→ Work to complete
Pick out all lines in the listing holding the string "part" and copy them.

____________________

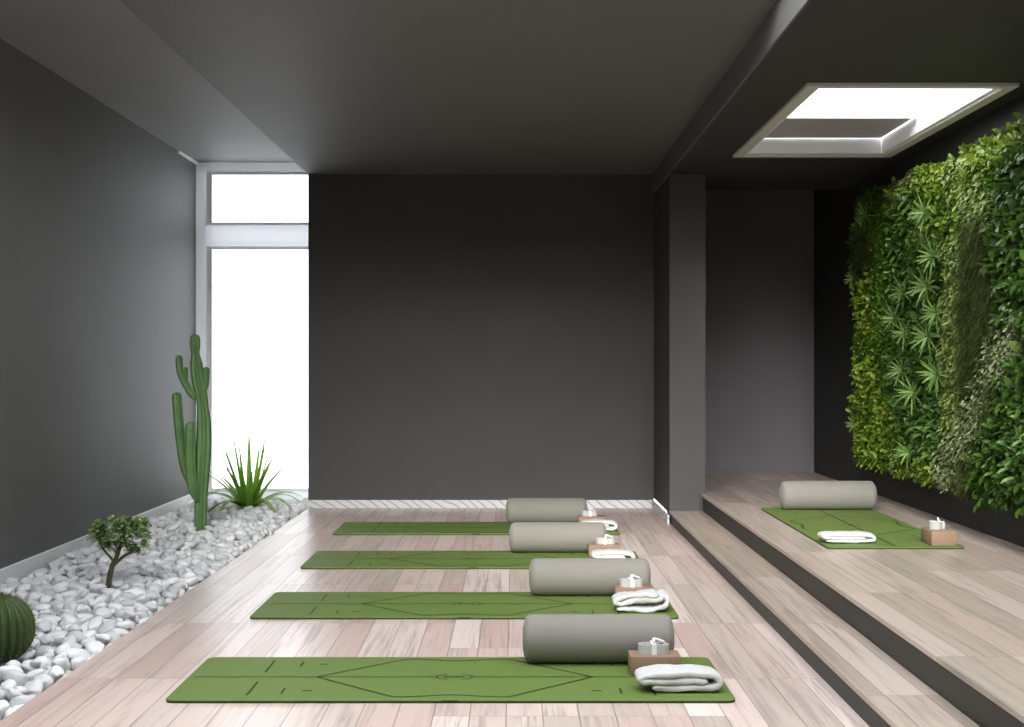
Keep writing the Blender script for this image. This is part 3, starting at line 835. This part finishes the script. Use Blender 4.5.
# plants are built with +X away from the wall, then turned to face -X; local Z stays up
r5 = random.Random(21)
def newplant(fn, mat, stalk=False):
    bm = bmesh.new(); fn(bm)
    prev = None; cen = bm.verts.new((.035, 0, 0))   # root pad against the felt
    for rr_, xx in (((.012, .03), (.014, -.04), (.012, -.10)) if stalk else ((.05, .03), (.085, .012), (.09, -.004))):
        ring_ = [bm.verts.new((xx, rr_ * math.cos(2 * PI * k / 12), rr_ * math.sin(2 * PI * k / 12))) for k in range(12)]
        for k in range(12):
            f = bm.faces.new((prev[k], prev[(k + 1) % 12], ring_[(k + 1) % 12], ring_[k])) if prev else bm.faces.new((cen, ring_[k], ring_[(k + 1) % 12]))
            f.material_index = 1
        prev = ring_
    me = bpy.data.meshes.new('plant'); bm.to_mesh(me); bm.free()
    me.materials.append(mat); me.materials.append(FELT)
    return me
def rdir(spread=1.0):
    return Vector((abs(r5.gauss(.6, .35)) + .1, r5.gauss(0, spread), r5.gauss(0, spread))).normalized()
def clump(n, rad, L0, L1, asp, depth, drop=0.0, spread=.8):
    def fn(bm):
        for _ in range(n):
            a = r5.uniform(0, 2 * PI); q = rad * math.sqrt(r5.random())
            p = Vector((r5.uniform(.02, depth) * (1 - .3 * (q / rad) ** 2), q * math.cos(a), q * math.sin(a)))
            d = rdir(spread) + Vector((0, 0, -drop)); L = r5.uniform(L0, L1)
            oval_leaf(bm, p, d, Vector((.6, 0, 1)) + rdir() * .5, L, L * r5.uniform(asp * .85, asp * 1.15))
    return fn
def star(n, L0, L1, w):
    def fn(bm):
        for k in range(n):
            th = k * 2.399 + r5.uniform(-.15, .15); el = .12 + .85 * k / n   # tilt out of the wall
            L = r5.uniform(L0, L1) * (1 - .35 * k / n)
            # blade() grows with azimuth in XY; build directly here
            d = Vector((math.sin(el), math.cos(el) * math.cos(th), math.cos(el) * math.sin(th)))
            p = Vector((.07, 0, 0)); side = d.cross(Vector((1, 0, 0))).normalized(); prev = None
            for i in range(7):
                t = i / 6; ww = w * (.35 + 1.5 * t if t < .43 else 1.0) * (1 - max(0, t - .35) / .65) ** .8 if t < 1 else .0004
                up = side.cross(d).normalized(); up = up if up.x > 0 else -up
                row = [bm.verts.new(p - side * ww / 2 + up * ww * .18), bm.verts.new(p), bm.verts.new(p + side * ww / 2 + up * ww * .18)]
                if prev:
                    for j in (0, 1):
                        f = bm.faces.new((prev[j], prev[j + 1], row[j + 1], row[j])); f.smooth = True
                prev = row; p = p + d * L / 6; d = (d + Vector((-.03, 0, -.035))).normalized()
    return fn
def strands(n, rad, L0, L1):
    def fn(bm):
        for _ in range(n):
            a = r5.uniform(0, 2 * PI); q = rad * math.sqrt(r5.random())
            p = Vector((r5.uniform(.02, .09), q * math.cos(a), q * math.sin(a))); d = Vector((r5.uniform(.2, .9), r5.gauss(0, .5), r5.uniform(-.2, .6))).normalized()
            L = r5.uniform(L0, L1); side = Vector((0, 1, 0)) if r5.random() < .6 else Vector((.7, .7, 0)); prev = None
            for i in range(6):
                ww = .0045 * (1 - i / 6.5)
                row = [bm.verts.new(p - side * ww), bm.verts.new(p + side * ww)]
                if prev: bm.faces.new((prev[0], prev[1], row[1], row[0])).smooth = True
                prev = row; p = p + d * L / 5; d = (d + Vector((-.1, r5.gauss(0, .12), -.5))).normalized()
    return fn
KIND = {
    'star': [newplant(star(19, .12, .155, .017), L_STAR, True) for _ in range(3)],
    'lime': [newplant(clump(140, .13, .034, .058, .55, .10), L_LIME) for _ in range(3)],
    'fern': [newplant(clump(300, .13, .018, .036, .5, .085), L_FERN) for _ in range(3)],
    'dark': [newplant(clump(62, .14, .055, .09, .6, .10), L_DARK) for _ in range(3)],
    'broad': [newplant(clump(66, .13, .05, .08, .5, .09, .2), L_BROAD) for _ in range(3)],
    'olive': [newplant(clump(190, .12, .026, .042, .62, .10, .7, .5), L_OLIVE) for _ in range(3)],
    'moss': [newplant(strands(420, .12, .05, .11), L_MOSS) for _ in range(3)],
    'pale': [newplant(clump(260, .125, .022, .036, .6, .13, .5, .6), L_PALE) for _ in range(3)],
}
INFO = {
    'star': ('star_leaf_plant', 'pale green star-shaped rosette plant standing out of the planted wall'),
    'lime': ('lime_leaf_plant', 'bright yellow-green leafy plant on the planted wall'),
    'fern': ('small_leaf_fern', 'dense small-leaved mid green fern on the planted wall'),
    'dark': ('dark_leaf_plant', 'deep green large-leaved plant on the right part of the planted wall'),
    'broad': ('broad_leaf_plant', 'sea green broad-leaved plant between the rosettes of the planted wall'),
    'olive': ('trailing_ivy', 'olive green trailing small-leaved plant on the planted wall'),
    'moss': ('hanging_moss', 'brownish green stringy moss hanging on the planted wall'),
    'pale': ('creeping_fig', 'grey-green creeping plant in the slanting band of the planted wall'),
}
cnt = {}
def plant(kind, y, z, sc=1.0, out=.0, label=None):
    me = r5.choice(KIND[kind]); nm, lb = INFO[kind]
    o = bpy.data.objects.new(nm, me); COL.objects.link(o)
    o.location = (XR - .045 - out, y, z); o.rotation_euler = (0, r5.uniform(-.08, .08), PI + r5.uniform(-.12, .12)); o.scale = (sc, sc, sc)
    tag(o, label or lb, 'plant', None if label else nm.replace('_', ' ') + 's on the planted wall')
    cnt[kind] = cnt.get(kind, 0) + 1
    return o
def px_of(y, z, x=2.6): return 515 + 1400 * x / y, 365 + 1400 * (1.2 - z) / y
def kind_at(px, t):
    """px: picture column; t: height fraction (0 bottom, 1 top)"""
    q = r5.random()
    dline = 962 + (t - .12) * 165      # slanting grey-green band
    if px > 995 and t > .45 and px > dline: return 'dark'
    if t > .93: return 'fern' if px < 890 else ('lime' if q < .5 else 'olive')
    if t > .80 and 915 < px < 1000: return ('lime' if q < .4 else 'olive' if q < .7 else 'fern')
    if px < 870: return ('lime' if q < .62 else 'fern') if (t < .70 or t > .85) else ('broad' if q < .5 else 'moss')
    if px < 897: return ('lime' if q < .6 else 'fern') if t < .40 - (px - 870) * .01 else 'fern'
    if px < 943: return ('lime' if q < .5 else 'olive') if t < .10 else ('broad' if q < .55 else 'fern' if q < .85 else 'dark')
    if abs(px - dline) < 12: return 'pale'
    if px > dline: return 'moss' if px < dline + 20 and q < .3 else ('dark' if q < .75 else 'broad')
    if px < 966: return 'olive'
    if px < 996: return 'moss' if t < .84 else 'olive'
    return 'dark'
step_ = .150
ny = int((LW_Y1 - LW_Y0 - .12) / step_); nz = int((LW_Z1 - LW_Z0 - .08) / step_)
for i in range(ny + 1):
    for j in range(nz + 1):
        y = LW_Y0 + .08 + (LW_Y1 - LW_Y0 - .15) * i / ny + r5.uniform(-.03, .03); z = LW_Z0 + .07 + (LW_Z1 - LW_Z0 - .12) * j / nz + r5.uniform(-.03, .03)
        px, py = px_of(y, z)
        if px > 1050: k = 'dark' if (i + j) % 3 else 'fern'
        else: k = kind_at(px + r5.uniform(-3, 3), (z - LW_Z0) / (LW_Z1 - LW_Z0))
        plant(k, y, z, r5.uniform(.9, 1.1))
stars = [(907, 291), (934, 258), (850, 280), (905, 333), (931, 335), (938, 312), (914, 392), (908, 452), (903, 370), (858, 425), (927, 215), (940, 372), (868, 215), (927, 288), (897, 318)]
def where(px, py):
    k = 2.56 if px > 860 else 2.60
    y = k * 1400 / (px - 515); return y, 1.2 + (365 - py) * y / 1400
for px, py in stars:
    y, z = where(px, py); lb = None
    if px < 860: y = 10.60; lb = ('pale green star-shaped rosette jutting from far edge of the planted wall, %s' % ('near mid height' if py < 400 else 'lower down'))
    o = plant('star', y, z, r5.uniform(1.0, 1.25) * (.92 if px > 860 else .75), .065 if px > 860 else .05, lb); o.rotation_euler = (0, r5.uniform(-.15, .15), PI + r5.uniform(.35, .75))
print('plants', cnt)

# ------------------------------------------------------------------ daylight
SUN_E = 16.5
wd = bpy.data.worlds.new('sky'); SC.world = wd; wd.use_nodes = True
bg = wd.node_tree.nodes['Background']; bg.inputs[0].default_value = (0.97, 0.985, 1.0, 1); bg.inputs[1].default_value = 5.4
def portal(name, loc, rot, sx, sy):
    ld = bpy.data.lights.new(name, 'AREA'); ld.shape = 'RECTANGLE'; ld.size = sx; ld.size_y = sy; ld.cycles.is_portal = True
    o = bpy.data.objects.new(name, ld); COL.objects.link(o); o.location = loc; o.rotation_euler = rot
portal('daylight_portal', ((RL[0] + RL[1]) / 2, (RL[2] + RL[3]) / 2, CL + .16), (0, 0, 0), RL[1] - RL[0], RL[3] - RL[2])
portal('daylight_portal', ((RR[0] + RR[1]) / 2, (RR[2] + RR[3]) / 2, CL + .16), (0, 0, 0), RR[1] - RR[0], RR[3] - RR[2])
portal('daylight_portal', ((RQ[0] + RQ[1]) / 2, (RQ[2] + RQ[3]) / 2, CL + .16), (0, 0, 0), RQ[1] - RQ[0], RQ[3] - RQ[2])
portal('daylight_portal', ((SKY[0] + SKY[1]) / 2, (SKY[2] + SKY[3]) / 2, CL + .16), (0, 0, 0), SKY[1] - SKY[0], SKY[3] - SKY[2])
portal('daylight_portal', ((wx0 + wx1) / 2, YW + .16, 1.5), (-PI / 2, 0, 0), wx1 - wx0, 3.0)

sl = bpy.data.lights.new('sun', 'SUN'); sl.energy = SUN_E; sl.angle = math.radians(36); sl.color = (1.0, .97, .93)
so = bpy.data.objects.new('sun', sl); COL.objects.link(so)
el, az = math.radians(22), math.radians(-9)
so.rotation_euler = Vector((-math.cos(el) * math.sin(az), math.cos(el) * math.cos(az), -math.sin(el))).to_track_quat('-Z', 'Y').to_euler()

# ------------------------------------------------------------------ camera
cd = bpy.data.cameras.new('camera'); cam = bpy.data.objects.new('camera', cd); COL.objects.link(cam)
cam.location = (0, 0, 1.2); cam.rotation_euler = (PI / 2, 0, 0)
cd.sensor_width = 36; cd.lens = 1400 / 1024 * 36; cd.shift_x = -3 / 1024; cd.shift_y = 1.5 / 1024; cd.clip_start = .05
SC.camera = cam
SC.view_settings.view_transform = 'Standard'; SC.view_settings.look = 'None'
SC.view_settings.gamma = 1; SC.view_settings.use_curve_mapping = False; SC.view_settings.exposure = 0.1
SC.cycles.use_denoising = True
SC.cycles.max_bounces = 10; SC.cycles.diffuse_bounces = 6; SC.cycles.transparent_max_bounces = 12
SC.cycles.sample_clamp_indirect = 8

____________________

→ Exercise response
Keep writing the Blender script for this image. This is part 3, starting at line 835. This part finishes the script. Use Blender 4.5.
    'dark': ('dark_leaf_plant', 'deep green large-leaved plant on the right part of the planted wall'),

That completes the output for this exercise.